Dandelion Green Salad with Warm Bacon Dressing
serves 2-4

1 bunch fresh dandelion greens (approximately 4 cups)

1/2 red onion

1/4 cup fresh goat cheese

1/2 lb bacon

2 tbsp diced pecans

1 tbsp butter

3 tbsp apple cider vinegar

1 tsp brown sugar

1 tsp seeded German mustard

Pinch salt

 

Clean and chop dandelion greens and thinly slice the onions.

Melt butter in a pan and quickly toast the pecans over medium heat by cooking for 2-3 minutes until browned.
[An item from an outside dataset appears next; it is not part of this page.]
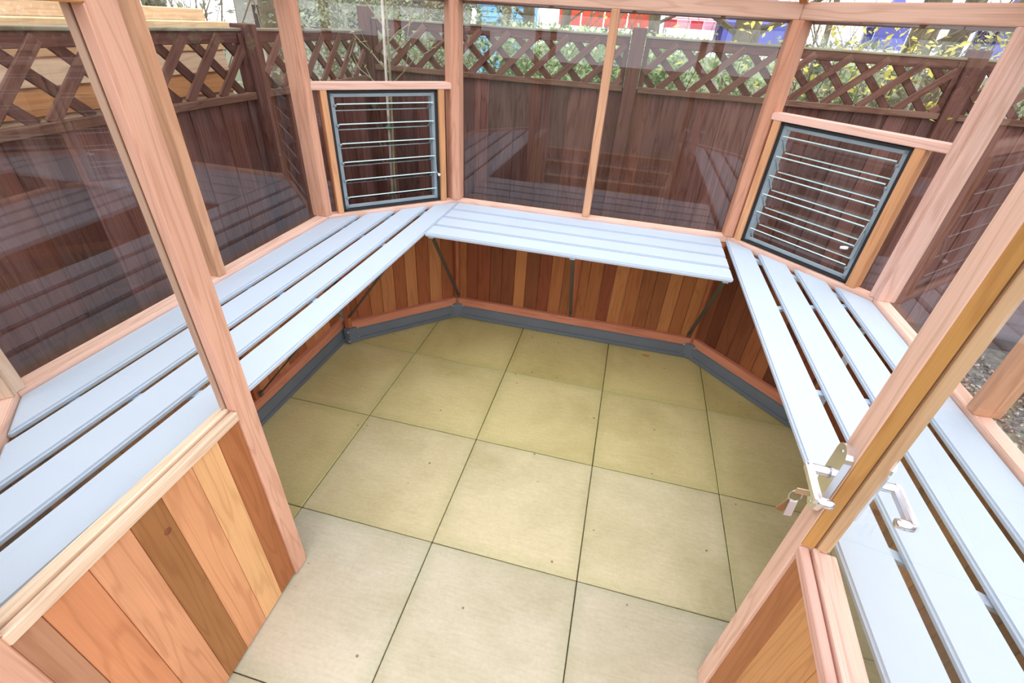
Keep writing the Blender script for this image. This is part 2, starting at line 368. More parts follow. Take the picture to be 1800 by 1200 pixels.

Cook bacon over medium heat until crisp, 4-5 minutes per side. Set aside and drain all but 3 tbsp of grease out of the pan. Add vinegar, sugar, mustard, and salt to the skillet and whisk thoroughly over medium heat until completely combined (1-2 minutes).

Toss greens in hot dressing, and then transfer to serving dish. Top with onions, toasted pecans, goat cheese, and crumbled bacon. Serve warm.